Democrats Endorse Voting Measure

By Robert E. Pierre
Washington Post Staff Writer
Sunday, February 4, 2007

The District's effort to win a full seat in the House of Representatives won unanimous support yesterday from the Democratic National Committee.

It was the first step in a national lobbying campaign that will ask each of the presidential candidates to embrace the idea and will include grass-roots efforts in such early-voting states as Iowa and New Hampshire. The goal is to persuade members of the Democratic-controlled Congress to pass legislation by summer.

"We're very excited," said the DNC resolution's author, Donna Brazile, who ran Al Gore's 2000 presidential campaign. "This is the beginning of a 50-state campaign."

For decades, the District has fought for a voting seat in Congress. Del. Eleanor Holmes Norton (D-D.C.), can vote only in committees and on amendments to legislation. But legislation introduced last month would add a full seat in Congress for the heavily Democratic District and one for Utah, which is solidly Republican.

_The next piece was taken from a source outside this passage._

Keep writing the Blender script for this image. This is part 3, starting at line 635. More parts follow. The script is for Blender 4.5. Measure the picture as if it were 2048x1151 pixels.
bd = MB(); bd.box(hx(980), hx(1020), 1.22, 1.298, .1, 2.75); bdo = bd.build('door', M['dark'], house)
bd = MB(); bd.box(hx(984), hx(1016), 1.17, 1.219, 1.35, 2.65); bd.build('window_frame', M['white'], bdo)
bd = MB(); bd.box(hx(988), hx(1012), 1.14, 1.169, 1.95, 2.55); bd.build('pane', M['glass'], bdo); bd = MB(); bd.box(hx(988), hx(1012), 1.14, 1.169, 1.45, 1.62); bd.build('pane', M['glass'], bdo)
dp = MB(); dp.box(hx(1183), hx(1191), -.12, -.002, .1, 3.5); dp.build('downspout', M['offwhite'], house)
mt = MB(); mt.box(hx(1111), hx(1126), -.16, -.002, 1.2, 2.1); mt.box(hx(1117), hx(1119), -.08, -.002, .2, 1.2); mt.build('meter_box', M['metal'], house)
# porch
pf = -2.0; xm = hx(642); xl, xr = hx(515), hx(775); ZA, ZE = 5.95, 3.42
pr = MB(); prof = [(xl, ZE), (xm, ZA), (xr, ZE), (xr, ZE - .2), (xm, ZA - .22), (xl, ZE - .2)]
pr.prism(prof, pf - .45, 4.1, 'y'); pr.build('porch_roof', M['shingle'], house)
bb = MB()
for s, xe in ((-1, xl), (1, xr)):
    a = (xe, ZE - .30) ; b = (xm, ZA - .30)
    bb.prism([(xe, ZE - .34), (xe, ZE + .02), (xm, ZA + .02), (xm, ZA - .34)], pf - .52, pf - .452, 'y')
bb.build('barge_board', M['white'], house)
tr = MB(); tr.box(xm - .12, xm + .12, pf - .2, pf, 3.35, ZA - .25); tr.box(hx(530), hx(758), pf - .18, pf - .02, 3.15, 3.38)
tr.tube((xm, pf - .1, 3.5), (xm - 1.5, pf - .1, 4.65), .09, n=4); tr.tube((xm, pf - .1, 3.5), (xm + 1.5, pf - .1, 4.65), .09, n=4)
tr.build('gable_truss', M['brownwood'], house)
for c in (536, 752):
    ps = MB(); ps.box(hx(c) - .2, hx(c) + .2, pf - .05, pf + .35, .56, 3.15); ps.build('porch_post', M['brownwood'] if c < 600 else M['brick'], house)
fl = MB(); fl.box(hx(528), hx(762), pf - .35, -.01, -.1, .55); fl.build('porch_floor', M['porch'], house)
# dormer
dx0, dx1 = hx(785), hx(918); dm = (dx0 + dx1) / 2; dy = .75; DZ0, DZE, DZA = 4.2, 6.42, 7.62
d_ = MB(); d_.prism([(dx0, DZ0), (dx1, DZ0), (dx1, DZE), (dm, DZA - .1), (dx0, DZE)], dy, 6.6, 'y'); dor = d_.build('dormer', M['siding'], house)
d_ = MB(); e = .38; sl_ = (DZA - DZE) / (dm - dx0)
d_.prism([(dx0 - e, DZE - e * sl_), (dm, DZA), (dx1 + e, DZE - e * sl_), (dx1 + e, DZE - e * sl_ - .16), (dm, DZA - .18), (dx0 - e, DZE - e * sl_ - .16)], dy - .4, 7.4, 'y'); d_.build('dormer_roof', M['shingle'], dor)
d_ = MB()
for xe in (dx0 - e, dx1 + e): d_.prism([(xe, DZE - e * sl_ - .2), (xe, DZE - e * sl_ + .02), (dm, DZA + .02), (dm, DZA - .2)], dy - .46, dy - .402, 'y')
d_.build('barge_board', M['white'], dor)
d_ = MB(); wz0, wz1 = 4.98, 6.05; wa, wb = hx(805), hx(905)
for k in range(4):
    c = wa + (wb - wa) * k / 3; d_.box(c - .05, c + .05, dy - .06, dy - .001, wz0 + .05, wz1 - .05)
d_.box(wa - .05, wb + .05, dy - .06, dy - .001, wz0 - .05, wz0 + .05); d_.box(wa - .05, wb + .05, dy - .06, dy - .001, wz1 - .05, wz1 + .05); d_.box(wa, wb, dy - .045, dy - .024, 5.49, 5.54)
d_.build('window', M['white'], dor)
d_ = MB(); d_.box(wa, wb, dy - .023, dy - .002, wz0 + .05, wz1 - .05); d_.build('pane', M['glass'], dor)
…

Passage is far from certain. Republicans are divided on the issue, and the measure would need 60 votes in the Senate to avoid a filibuster. Democrats, who have concerns of their own, hold a one-vote majority. Brazile remained optimistic about gaining traction.

Local activists and elected leaders, including D.C. Mayor Adrian M. Fenty (D), are also ramping up their efforts. On two days of lobbying and protest, one Feb. 15 and another in April, D.C. residents will take their message to Capitol Hill.